Telecommunications companies receive such letters when the FBI makes demands upon them for information on their customers. The letters, abbreviated as NSLs, include gag orders that make the companies keep them confidential, at risk of prison time.

Though U.S. District Judge Susan Illston found the letters facially unconstitutional and ordered the government to stop issuing them, she stayed her ruling pending the 9th Circuit appeal.

At a hearing before a three-judge panel of the federal appeals court last month, government lawyers averred that telecommunications companies could disclose and publicly "discuss the quality" of specific NSLs.

Late Wednesday the 9th Circuit unsealed a Nov. 6 letter from Justice Department attorney Jonathan Levy admitting, "That suggestion was mistaken."

"We regret this inadvertent inaccuracy and apologize for any confusion that may have been caused," Levy continued.

Lawyers for companies that had received the NSLs brought the erroneous statement to the government's attention, according to the letter.

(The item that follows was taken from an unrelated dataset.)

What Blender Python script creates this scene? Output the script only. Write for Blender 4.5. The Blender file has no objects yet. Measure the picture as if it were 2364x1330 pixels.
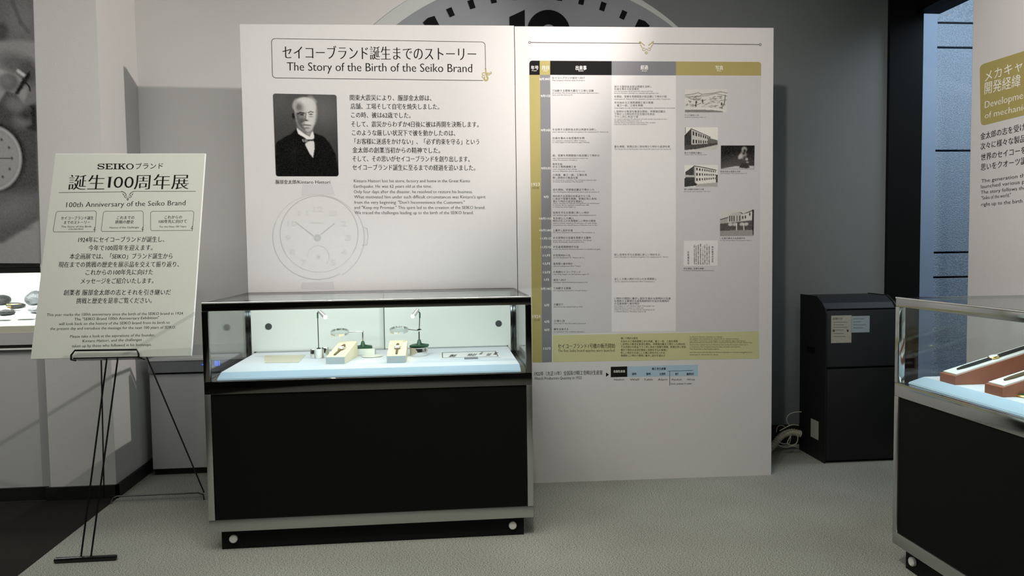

Levy called it an "inadvertent misstatement by government counsel during the rebuttal portion of the argument," adding that the letter was intended to "correct that error."

At oral argument, the government had argued that the national-security letters did not impede public debate over government intrusion into the lives of private citizens using electronic surveillance.

But companies forced to comply with the program say they have been largely kept out of that conversation because the gag orders accompanying the NSLs forbid them from even telling their customers that they have received them.

An unidentified company has since sued the government over the constitutional authority of an NSL it received in 2011.

The 9th Circuit has not yet ruled on the case.